Cyndi: One of these days our dogs shall meet. Yours would be in puppy heaven around here.
From one fellow sheep-hater to another, I adore your blog. And I've never been good with the 'normal' commands either--who doesn't get 'stop, dammit!'? Sounds pretty universal to me.
My family doesn't run dogs like we used to, but I can remember being befuddled by the directions. Consequently, there was always lots of angry waving and yelling going on.
By then the dogs would have already packed it to the shade under the truck to watch the show.
Lee: Oddly enough, when working cows we seem to be able to manage the angry waving and yelling without a single dog in attendance.

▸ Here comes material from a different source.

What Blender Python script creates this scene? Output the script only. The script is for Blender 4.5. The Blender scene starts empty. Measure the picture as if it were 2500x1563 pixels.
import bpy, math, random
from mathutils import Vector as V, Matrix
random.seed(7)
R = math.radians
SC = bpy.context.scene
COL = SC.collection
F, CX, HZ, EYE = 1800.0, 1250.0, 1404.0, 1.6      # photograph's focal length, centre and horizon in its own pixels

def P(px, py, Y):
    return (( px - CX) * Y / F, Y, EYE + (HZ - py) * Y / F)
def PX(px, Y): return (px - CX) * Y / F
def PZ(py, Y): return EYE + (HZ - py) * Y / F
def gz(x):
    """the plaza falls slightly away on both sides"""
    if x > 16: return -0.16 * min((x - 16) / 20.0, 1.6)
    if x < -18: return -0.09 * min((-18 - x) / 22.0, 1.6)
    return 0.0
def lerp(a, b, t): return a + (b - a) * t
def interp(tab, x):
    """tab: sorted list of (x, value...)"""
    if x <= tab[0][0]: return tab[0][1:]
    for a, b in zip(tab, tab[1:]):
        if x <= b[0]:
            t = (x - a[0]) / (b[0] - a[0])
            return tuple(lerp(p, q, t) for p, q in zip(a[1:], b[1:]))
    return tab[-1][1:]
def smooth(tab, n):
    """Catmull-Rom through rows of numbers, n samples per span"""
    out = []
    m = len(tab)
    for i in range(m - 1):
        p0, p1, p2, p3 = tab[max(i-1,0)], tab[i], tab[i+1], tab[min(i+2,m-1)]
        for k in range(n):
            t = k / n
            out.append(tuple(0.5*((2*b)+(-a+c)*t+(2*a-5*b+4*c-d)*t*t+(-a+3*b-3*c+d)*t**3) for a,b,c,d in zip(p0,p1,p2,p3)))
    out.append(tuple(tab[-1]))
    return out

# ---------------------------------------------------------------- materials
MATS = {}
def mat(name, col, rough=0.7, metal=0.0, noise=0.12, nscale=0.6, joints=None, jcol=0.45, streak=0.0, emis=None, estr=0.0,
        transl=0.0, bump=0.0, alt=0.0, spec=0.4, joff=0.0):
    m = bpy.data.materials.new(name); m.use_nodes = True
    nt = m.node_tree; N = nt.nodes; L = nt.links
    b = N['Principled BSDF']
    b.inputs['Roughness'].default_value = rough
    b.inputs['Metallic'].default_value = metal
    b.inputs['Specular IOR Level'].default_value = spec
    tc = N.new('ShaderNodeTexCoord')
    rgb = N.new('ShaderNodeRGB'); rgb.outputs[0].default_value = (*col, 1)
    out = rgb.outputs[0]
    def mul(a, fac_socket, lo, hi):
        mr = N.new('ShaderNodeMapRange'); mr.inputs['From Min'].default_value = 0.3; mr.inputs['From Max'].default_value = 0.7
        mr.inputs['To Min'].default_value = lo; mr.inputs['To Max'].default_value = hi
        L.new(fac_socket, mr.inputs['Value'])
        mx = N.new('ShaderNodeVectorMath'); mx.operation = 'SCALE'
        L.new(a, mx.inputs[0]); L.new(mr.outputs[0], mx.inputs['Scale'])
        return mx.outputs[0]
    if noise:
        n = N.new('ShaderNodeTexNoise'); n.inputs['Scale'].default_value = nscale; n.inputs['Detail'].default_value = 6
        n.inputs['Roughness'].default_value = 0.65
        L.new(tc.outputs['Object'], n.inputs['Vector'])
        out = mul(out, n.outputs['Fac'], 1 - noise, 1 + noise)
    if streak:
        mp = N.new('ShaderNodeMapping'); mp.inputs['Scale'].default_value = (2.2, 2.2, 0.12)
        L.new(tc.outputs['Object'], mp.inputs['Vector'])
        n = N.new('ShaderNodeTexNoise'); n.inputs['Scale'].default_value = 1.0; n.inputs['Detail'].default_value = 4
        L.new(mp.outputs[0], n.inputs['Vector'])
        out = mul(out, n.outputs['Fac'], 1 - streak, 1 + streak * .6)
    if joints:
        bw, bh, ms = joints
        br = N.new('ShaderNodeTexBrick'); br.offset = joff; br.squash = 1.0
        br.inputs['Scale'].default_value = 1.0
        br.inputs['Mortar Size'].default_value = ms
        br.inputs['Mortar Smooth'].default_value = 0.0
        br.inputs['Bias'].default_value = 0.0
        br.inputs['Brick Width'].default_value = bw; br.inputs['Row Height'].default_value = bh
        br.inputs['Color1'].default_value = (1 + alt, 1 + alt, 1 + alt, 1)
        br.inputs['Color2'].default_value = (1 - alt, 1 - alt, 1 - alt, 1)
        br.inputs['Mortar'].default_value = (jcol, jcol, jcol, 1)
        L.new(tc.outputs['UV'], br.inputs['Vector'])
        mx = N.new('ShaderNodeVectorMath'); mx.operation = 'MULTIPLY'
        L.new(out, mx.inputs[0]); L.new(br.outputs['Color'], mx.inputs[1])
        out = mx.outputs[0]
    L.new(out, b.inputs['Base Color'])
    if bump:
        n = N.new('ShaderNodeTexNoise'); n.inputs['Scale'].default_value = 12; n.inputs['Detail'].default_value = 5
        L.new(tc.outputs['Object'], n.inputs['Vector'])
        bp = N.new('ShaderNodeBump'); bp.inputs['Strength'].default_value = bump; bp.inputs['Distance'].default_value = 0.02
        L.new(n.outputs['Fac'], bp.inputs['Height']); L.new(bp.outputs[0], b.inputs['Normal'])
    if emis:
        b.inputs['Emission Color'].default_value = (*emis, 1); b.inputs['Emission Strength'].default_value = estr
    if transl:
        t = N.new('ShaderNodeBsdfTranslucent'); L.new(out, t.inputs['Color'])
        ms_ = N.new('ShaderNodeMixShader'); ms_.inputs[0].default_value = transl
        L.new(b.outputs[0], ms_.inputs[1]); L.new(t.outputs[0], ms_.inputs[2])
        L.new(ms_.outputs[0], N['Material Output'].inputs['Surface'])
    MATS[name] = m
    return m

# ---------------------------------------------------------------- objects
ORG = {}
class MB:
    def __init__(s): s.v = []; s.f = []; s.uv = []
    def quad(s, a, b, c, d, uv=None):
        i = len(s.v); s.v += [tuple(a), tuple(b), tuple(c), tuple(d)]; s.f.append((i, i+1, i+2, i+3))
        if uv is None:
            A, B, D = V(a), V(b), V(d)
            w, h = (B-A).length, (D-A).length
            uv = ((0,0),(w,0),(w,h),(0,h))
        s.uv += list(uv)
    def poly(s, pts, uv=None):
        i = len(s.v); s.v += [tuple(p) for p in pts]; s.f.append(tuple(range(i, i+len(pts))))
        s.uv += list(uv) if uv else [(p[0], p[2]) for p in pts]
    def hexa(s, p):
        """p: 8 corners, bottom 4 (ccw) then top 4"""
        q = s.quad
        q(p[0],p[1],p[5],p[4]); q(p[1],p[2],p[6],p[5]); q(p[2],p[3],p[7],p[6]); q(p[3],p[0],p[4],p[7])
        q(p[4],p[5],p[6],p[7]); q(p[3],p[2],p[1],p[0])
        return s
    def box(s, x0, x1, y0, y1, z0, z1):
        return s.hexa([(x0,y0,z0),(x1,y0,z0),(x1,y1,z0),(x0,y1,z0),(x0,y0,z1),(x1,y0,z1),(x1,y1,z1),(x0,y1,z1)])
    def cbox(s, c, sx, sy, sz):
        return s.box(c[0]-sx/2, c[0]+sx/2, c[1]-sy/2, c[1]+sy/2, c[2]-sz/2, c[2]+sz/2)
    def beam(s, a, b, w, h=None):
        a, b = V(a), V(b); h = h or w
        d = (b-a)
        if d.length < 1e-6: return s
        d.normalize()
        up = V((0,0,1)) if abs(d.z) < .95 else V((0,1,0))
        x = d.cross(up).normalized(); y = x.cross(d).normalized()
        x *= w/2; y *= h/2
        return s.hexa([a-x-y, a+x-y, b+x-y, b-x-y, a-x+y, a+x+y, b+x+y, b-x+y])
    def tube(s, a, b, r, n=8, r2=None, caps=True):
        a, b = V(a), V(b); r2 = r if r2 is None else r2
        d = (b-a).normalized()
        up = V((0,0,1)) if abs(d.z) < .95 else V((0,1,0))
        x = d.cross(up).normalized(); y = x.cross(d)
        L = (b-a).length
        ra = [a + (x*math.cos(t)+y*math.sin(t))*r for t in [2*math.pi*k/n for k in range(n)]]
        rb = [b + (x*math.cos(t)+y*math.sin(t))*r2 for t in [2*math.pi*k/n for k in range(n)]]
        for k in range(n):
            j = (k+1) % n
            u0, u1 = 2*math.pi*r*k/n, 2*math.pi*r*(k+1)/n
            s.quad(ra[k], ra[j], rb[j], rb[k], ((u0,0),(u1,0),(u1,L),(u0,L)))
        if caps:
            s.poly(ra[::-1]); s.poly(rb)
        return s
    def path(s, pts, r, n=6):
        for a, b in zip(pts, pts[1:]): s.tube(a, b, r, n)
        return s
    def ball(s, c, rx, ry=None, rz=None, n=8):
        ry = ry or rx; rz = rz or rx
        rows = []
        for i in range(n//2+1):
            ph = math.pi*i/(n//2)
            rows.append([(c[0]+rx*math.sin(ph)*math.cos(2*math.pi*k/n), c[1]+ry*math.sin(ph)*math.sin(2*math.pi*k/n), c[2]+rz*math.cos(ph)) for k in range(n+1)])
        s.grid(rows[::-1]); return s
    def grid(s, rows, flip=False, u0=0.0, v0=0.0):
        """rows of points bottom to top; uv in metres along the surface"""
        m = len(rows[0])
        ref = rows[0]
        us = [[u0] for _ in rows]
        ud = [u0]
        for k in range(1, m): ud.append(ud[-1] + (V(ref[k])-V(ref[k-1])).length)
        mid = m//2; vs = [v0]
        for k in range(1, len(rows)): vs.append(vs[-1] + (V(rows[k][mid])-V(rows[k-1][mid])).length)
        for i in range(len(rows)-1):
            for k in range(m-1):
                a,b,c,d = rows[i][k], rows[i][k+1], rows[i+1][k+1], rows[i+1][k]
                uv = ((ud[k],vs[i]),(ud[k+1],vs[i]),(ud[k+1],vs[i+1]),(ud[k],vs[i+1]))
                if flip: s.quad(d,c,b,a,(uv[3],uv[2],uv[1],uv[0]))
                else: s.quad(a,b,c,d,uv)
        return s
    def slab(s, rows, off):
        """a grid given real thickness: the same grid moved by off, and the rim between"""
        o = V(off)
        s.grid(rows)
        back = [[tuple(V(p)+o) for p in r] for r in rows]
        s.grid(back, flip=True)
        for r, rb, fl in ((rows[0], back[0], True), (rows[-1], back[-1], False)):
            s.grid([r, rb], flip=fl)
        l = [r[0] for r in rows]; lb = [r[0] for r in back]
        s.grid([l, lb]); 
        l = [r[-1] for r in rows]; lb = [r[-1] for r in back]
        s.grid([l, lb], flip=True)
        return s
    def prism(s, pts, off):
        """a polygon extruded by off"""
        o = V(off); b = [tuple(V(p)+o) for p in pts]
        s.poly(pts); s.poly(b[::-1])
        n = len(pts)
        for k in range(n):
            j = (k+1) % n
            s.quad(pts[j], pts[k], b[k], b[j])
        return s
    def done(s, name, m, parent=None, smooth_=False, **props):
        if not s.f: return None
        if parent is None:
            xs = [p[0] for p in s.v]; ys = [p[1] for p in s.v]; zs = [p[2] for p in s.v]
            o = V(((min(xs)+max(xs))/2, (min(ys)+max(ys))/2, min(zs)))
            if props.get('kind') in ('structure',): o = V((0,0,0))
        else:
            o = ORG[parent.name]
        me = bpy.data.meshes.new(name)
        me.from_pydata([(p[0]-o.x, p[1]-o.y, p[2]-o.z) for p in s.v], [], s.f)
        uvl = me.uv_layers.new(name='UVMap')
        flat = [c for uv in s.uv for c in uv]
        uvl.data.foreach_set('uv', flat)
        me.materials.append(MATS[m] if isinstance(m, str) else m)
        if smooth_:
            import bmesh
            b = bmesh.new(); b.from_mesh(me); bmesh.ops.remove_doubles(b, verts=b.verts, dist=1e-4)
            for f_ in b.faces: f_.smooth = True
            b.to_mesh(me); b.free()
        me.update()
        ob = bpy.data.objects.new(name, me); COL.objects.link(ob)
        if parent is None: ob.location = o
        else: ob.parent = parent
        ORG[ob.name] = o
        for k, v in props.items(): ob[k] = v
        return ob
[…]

You know, I think yelling at the dogs was an afterthought in my family too. When my clan gets together to work, we tend to find most immediate faults in the other two-legged--and we never miss an opportunity to express ourselves. Because, you know, good communication holds people together and all that :)
Wow! Good doggie!
My Australian sheepdog mix would love to come to your place for a summer camp. Hay bale climbing sounds like dog heaven.
The sad thing is, my dog is very smart. I'm sure we haven't tapped even half her potential. She'd need actual sheep to do practice on first. All we have are these pesky children and they're very resistant to herding.

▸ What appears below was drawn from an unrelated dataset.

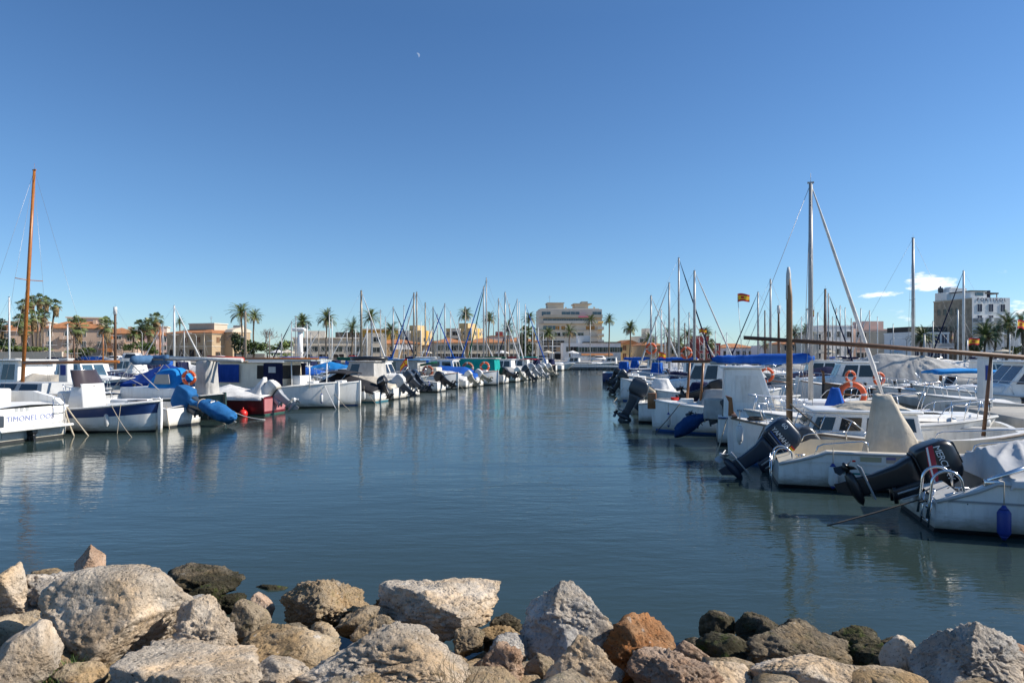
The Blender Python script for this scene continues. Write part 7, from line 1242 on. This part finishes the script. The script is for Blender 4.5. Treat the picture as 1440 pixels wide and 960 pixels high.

Kristen: I haven't had any luck with the kid herding either. And my dog runs MILES every day and still chews up at least one small household item a week. I can't imagine owning one in town.
Oh, yes! Believe it or not, dogs will learn go left/go right (though I actually think they're reading my body language and which way I'm pointing my horse more) Those smart dogs do have a way of figuring things out! I, tho', am like you comebye and away never made sense and by the time I figured it out the cow was gone anyway. Besides no one else is gonna learn which was which, so to make it easy on my family... my dogs do know right from left. Kinda. Sorta. Sometimes.
It's true--my dog can't do that. He does like to chase the groundhogs that persist in eating everything the deer leave behind, so for that, I'm grateful.
A friend told me about a study that showed that dogs are the only animals that follow our pointed fingers to their destination. No other animals recognize it as a command, but dogs are so highly attuned to us they understand. Also, they can look at our eyes and facial expressions and tell what we're feeling. I know this to be true--when I glare at Leo like he's one of my teenagers, he sulks away in the same manner.
This is HILARIOUS. I love it. And I can't believe those commands work.